(L-R) Stacey Lee, Adam Montgomery, Andreas Dalsgaard, and Christoph Jörg attend the Episodic Nonfiction Pilot Showcase during the 2026 Sundance Film Festival at The Yarrow Theatre on January 27, 2026 in Park City, Utah. (Photo by Cindy Ord/Getty Images for Sundance Film Festival)
By Ramona Flume
The 2026 Sundance Film Festival’s Episodic Nonfiction Pilot Showcase premiered January 27 at The Yarrow Theatre with the pilot episodes of two documentary series: Murder 101 and The Oligarch and the Art Dealer. The singular projects differ in their scope and subject matter, but they both shed light on the personal repercussions and human costs of much larger institutional issues.
“Sundance puts us in bed with complete strangers and they told us we can only tease,” Oligarch producer Christoph Jörg says with a laugh when both filmmaker teams join each other onstage to introduce their Episodic premieres. “So, it’s art and money… meets murder.”
The Festival has a strong tradition of pulling the curtain back on deeply entrenched systemic problems, and these compelling nonfiction selections serve as significant additions to that legacy. From a series of unsolved homicides in rural Appalachia (Murder 101) to a $1 billion global art fraud (The Oligarch and the Art Dealer), these documentary series detail what can happen when there are major breakdowns in the criminal justice system.
Murder 101 does center around the case of an unsolved serial murderer, but director Stacey Lee stresses in her introductory remarks that the story is really about a teacher: Mr. Campbell, who is seated in the front row of The Yarrow Theatre. “He’s got a flair for the independent. He takes bold risks and he believes in his students more than they sometimes believe in themselves.”
“I think this, too, is what Robert Redford had in mind when he started this Festival,” Lee says. “Although Mr. Campbell will tell you he’s more of a Vin Diesel type.”
Lee’s new documentary episodic follows the work of Mr. Campbell’s high school sociology class as they spend a semester investigating a local string of unsolved crimes dubbed “The Redhead Murders” in their Tennessee community. They gather evidence, speak to witnesses, build case files, and even identify a potential suspect in a cold case that has stymied local law enforcement for years.

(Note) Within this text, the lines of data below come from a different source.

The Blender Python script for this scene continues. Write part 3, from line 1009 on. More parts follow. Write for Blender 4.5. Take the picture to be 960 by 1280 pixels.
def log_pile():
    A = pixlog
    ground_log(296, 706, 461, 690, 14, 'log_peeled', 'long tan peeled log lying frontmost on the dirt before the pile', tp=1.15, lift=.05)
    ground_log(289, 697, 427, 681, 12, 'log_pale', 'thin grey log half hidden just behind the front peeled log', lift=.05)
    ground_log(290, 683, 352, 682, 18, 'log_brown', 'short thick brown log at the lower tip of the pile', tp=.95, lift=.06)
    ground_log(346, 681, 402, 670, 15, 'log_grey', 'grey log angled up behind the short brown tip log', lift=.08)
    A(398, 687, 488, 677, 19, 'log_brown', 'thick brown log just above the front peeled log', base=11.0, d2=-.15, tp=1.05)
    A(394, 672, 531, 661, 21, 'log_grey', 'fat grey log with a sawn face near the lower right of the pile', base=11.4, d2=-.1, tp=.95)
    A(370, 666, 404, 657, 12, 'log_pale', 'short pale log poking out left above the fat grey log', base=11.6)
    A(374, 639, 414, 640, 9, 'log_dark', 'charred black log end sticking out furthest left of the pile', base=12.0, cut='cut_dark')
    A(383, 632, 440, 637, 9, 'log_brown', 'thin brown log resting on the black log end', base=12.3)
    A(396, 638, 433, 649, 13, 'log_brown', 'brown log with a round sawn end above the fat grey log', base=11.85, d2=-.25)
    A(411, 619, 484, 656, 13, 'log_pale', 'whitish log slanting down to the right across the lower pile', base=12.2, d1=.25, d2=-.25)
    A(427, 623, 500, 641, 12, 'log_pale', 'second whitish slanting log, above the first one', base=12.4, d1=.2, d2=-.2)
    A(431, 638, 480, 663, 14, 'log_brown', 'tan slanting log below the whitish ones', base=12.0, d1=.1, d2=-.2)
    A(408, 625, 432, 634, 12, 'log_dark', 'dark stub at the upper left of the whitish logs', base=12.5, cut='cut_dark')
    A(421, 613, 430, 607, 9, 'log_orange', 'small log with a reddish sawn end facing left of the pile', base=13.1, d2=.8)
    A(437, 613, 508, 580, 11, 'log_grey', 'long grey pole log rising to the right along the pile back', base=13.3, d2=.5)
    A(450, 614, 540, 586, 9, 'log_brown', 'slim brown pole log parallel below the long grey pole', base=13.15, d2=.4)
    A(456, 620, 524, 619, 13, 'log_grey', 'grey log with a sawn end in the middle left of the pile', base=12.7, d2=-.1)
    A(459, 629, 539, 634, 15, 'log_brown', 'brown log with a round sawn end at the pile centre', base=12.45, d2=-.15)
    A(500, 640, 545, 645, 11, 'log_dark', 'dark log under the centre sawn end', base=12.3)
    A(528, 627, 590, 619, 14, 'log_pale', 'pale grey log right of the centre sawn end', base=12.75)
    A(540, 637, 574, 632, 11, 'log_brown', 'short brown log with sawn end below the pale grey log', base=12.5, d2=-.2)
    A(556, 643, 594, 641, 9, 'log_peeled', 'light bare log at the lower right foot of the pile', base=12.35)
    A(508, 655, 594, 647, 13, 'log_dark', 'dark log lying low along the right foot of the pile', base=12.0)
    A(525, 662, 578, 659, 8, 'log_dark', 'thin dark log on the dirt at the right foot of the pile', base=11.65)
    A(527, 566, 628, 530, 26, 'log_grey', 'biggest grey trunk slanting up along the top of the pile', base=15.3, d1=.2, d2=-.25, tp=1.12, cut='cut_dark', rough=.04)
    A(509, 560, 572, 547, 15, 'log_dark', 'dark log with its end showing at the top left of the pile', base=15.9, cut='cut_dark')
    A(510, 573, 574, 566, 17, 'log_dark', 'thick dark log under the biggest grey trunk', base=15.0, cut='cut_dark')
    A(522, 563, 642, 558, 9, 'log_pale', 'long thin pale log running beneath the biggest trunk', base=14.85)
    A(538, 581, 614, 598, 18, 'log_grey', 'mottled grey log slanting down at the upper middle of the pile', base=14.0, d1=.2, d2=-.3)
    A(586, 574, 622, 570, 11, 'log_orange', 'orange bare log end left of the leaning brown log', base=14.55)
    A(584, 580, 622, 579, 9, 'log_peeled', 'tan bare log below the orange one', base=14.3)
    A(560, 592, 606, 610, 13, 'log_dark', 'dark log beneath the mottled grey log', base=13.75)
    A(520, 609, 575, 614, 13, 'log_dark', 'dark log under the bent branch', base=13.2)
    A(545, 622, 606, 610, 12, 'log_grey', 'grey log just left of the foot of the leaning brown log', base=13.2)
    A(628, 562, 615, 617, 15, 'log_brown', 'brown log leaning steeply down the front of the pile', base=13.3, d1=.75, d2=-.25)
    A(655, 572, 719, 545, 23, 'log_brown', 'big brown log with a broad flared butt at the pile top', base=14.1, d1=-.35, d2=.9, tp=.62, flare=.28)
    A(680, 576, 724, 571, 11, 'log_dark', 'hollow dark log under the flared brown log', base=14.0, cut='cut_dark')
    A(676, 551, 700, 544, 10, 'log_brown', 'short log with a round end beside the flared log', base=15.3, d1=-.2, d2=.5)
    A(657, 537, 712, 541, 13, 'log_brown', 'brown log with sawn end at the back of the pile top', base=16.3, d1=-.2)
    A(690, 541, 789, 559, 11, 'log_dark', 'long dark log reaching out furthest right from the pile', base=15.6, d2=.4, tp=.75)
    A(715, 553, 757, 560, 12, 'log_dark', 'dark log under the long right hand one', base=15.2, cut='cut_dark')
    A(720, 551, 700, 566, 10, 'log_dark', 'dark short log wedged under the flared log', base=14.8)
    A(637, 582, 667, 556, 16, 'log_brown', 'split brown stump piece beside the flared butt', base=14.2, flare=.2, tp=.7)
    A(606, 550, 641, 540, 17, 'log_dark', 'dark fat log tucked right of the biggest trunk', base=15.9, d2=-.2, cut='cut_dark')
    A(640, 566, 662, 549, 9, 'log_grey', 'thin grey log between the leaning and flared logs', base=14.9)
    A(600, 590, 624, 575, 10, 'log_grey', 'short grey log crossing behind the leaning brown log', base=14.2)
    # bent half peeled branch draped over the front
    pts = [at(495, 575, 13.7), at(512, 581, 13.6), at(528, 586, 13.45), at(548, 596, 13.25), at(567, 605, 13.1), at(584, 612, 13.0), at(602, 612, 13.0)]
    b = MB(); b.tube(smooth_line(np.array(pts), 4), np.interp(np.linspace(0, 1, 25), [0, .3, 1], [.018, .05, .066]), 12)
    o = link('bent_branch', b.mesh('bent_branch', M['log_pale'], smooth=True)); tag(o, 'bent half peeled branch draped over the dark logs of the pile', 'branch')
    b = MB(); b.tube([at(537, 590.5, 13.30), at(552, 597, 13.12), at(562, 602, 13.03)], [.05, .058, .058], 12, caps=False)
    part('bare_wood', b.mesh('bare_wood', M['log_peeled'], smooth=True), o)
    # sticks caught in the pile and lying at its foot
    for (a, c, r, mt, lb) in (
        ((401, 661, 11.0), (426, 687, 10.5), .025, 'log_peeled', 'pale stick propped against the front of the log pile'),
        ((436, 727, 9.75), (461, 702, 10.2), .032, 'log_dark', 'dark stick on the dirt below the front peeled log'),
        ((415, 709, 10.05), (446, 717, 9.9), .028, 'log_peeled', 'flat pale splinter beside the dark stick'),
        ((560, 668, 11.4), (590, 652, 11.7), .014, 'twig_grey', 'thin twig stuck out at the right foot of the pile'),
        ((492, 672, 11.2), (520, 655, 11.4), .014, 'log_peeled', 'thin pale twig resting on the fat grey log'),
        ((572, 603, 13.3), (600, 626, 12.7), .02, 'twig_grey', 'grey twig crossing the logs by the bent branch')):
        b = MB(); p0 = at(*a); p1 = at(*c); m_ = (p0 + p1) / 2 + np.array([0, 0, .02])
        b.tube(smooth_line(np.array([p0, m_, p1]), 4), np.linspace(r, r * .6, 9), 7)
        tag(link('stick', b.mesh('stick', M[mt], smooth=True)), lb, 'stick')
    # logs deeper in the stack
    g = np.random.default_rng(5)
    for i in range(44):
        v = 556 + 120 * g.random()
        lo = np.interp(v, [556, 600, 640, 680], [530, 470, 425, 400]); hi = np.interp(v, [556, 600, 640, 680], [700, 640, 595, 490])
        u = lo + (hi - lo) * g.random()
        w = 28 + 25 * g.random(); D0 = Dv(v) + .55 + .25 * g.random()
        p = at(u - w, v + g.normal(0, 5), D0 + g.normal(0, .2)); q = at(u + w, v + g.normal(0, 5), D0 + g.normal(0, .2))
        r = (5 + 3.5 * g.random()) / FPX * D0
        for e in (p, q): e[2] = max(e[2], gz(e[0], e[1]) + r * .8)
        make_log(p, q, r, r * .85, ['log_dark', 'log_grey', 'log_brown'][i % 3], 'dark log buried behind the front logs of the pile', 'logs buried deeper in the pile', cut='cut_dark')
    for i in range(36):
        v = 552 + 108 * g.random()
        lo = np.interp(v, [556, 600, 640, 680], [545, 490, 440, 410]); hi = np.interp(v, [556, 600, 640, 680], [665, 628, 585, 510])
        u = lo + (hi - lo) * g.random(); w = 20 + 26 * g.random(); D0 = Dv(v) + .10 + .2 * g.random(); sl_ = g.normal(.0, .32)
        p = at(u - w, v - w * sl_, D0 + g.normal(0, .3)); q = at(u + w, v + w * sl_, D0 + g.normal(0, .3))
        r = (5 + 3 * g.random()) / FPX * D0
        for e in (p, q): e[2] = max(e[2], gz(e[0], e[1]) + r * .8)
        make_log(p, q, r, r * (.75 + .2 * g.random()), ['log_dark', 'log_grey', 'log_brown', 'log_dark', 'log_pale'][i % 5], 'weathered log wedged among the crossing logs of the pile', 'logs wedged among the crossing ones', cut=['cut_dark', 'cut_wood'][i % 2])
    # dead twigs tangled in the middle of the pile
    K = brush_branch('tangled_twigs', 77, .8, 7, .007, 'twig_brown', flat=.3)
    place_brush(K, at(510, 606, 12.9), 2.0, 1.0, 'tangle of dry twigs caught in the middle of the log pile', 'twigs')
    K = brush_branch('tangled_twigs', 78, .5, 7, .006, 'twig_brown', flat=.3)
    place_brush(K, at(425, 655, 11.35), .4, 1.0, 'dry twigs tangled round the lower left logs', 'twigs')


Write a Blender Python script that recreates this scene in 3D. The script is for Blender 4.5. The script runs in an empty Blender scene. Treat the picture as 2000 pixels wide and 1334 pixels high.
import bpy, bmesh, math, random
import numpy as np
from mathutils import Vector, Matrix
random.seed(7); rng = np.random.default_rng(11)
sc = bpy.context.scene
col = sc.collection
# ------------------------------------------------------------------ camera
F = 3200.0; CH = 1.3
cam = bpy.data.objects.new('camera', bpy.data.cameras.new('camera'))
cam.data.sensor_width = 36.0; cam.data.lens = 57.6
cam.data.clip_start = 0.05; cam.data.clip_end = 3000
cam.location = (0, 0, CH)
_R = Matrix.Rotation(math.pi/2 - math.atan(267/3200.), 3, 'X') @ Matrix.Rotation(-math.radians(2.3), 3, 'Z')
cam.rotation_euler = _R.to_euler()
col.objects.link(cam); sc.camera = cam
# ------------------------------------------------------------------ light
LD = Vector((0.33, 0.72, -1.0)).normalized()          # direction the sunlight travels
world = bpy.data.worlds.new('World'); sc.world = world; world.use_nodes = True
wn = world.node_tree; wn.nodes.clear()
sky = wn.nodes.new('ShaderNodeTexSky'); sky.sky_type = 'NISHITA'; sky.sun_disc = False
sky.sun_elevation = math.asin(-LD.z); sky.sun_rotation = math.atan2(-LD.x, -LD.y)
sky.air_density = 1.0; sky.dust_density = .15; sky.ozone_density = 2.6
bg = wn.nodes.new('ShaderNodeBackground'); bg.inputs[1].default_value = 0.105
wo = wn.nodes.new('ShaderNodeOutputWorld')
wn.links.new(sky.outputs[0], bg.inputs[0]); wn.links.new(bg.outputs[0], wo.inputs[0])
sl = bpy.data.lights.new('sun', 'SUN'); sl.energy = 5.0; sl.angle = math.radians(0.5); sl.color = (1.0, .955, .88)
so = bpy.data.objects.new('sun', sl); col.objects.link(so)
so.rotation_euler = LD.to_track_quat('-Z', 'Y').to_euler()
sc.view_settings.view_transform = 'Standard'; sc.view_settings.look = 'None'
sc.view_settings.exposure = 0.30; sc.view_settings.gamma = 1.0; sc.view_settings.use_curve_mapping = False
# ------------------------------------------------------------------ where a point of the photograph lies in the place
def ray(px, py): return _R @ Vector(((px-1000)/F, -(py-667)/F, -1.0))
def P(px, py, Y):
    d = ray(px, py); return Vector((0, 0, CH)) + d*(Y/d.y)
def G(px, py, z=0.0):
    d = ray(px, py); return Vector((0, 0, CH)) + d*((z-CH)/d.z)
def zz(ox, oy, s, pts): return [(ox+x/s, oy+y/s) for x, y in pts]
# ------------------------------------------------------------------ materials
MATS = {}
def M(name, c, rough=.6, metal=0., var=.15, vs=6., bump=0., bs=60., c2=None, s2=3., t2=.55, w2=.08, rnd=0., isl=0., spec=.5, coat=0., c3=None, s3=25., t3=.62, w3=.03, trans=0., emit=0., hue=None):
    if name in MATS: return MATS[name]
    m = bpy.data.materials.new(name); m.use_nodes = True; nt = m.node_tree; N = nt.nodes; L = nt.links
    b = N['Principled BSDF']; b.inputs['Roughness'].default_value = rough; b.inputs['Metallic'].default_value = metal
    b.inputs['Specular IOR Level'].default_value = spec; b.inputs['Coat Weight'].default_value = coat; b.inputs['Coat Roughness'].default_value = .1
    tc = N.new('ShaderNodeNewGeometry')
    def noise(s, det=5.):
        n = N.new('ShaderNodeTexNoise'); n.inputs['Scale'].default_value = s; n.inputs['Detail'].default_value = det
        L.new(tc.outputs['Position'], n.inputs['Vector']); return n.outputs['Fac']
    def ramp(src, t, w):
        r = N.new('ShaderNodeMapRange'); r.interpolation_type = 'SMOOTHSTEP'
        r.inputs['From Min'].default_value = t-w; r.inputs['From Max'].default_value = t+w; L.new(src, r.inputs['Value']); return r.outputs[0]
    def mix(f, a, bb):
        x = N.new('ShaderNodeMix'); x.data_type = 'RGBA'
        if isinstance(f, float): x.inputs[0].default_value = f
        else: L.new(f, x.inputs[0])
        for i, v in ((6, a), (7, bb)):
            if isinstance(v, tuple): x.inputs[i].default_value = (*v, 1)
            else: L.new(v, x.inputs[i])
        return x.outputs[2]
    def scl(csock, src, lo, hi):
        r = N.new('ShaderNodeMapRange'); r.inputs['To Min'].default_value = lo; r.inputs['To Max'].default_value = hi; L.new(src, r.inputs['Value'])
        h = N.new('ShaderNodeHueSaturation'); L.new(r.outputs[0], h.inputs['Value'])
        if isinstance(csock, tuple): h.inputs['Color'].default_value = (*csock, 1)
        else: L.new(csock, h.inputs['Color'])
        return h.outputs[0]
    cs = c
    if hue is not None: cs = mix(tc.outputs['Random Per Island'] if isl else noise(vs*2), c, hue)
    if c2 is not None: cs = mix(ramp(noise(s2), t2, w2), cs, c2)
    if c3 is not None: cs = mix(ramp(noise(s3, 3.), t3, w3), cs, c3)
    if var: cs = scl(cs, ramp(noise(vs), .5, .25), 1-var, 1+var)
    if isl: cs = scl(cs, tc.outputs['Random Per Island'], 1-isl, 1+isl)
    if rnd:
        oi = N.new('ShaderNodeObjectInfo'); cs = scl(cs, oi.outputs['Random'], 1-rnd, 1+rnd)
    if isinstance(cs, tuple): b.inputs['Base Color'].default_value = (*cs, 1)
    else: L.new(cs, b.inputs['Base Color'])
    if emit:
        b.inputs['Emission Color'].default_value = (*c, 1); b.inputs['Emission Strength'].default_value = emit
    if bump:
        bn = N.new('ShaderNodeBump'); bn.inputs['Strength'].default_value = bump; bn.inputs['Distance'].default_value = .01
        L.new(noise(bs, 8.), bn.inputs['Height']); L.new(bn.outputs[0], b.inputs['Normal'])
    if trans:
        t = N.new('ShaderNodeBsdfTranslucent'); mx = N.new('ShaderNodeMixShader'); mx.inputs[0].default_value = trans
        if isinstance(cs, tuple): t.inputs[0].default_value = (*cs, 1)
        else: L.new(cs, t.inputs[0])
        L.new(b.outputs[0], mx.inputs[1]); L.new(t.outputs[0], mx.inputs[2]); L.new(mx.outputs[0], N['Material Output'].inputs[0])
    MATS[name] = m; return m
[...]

But true crime is only the vehicle she wanted to use to explore the power and presence of an incredible teacher, Lee says. “We’ve always seen this as a story of education, about the students and the power of what can happen if people believe in them, to think about dreaming bigger and what they can dream for themselves. True crime is just the vessel to witness the transformation and change amongst these students.”
Viewers see in real time as these high schoolers discover the distressing institutional realities of the criminal justice system, and what happens when the people in charge of protecting them deem someone as “less than”. Moreover, as details of the case begin to mimic aspects of the students’ real lives, we see empathy, confidence, compassion, and a greater understanding of the world at large begin to take hold in these young gumshoes.
The Oligarch and the Art Dealer
From 2003 to 2014, Swiss art dealer Yves Bouvier helped an elusive Russian oligarch, Dmitry Rybolovlev, amass one of the largest private art collections in the world, from Rothko and Chagall to Klimt — even a lost da Vinci. The pair went from making lucrative deals in places like Sotheby’s auction houses, however, to exclusively dealing in heated courtrooms.
In a high-profile, international legal battle that came to be known as the Bouvier Affair, the oligarch alleged the middleman art dealer secretly inflated the prices of 38 artworks over a decade, pocketing a staggering $1 billion from his total purchases.
Told through interviews with several of the investigative journalists, lawyers, art dealers, and historians close to the case, as well as the infamous art dealer Yves Bouvier himself, this documentary series from creators Christoph Jörg and Andreas Dalsgaard delves far beyond the court case of Bouvier’s alleged deceptions and art fraud. It’s a unique springboard into the deep backwaters of the art world — and global wealth.
The series uses the public records of the globally known Rybolovlev vs. Bouvier case as an intriguing keyhole into the gray networks of offshore tax shelters and shady financial mechanisms that move billions of dollars through the world’s art market every year. And the resulting chronicle is a Russian nesting doll investigation of following the money, a rare opportunity to see the inner workings of a globalized system that supports, and hides, the wealth of the super rich.
“Because of this story, we get that insight into something that until now is always secretive,” Dalsgaard says. “And for that, the art world will never be the same. Because we now see what goes on when the deals are made.”
What can viewers expect in future episodes? “It gets wilder,” Dalsgaard says.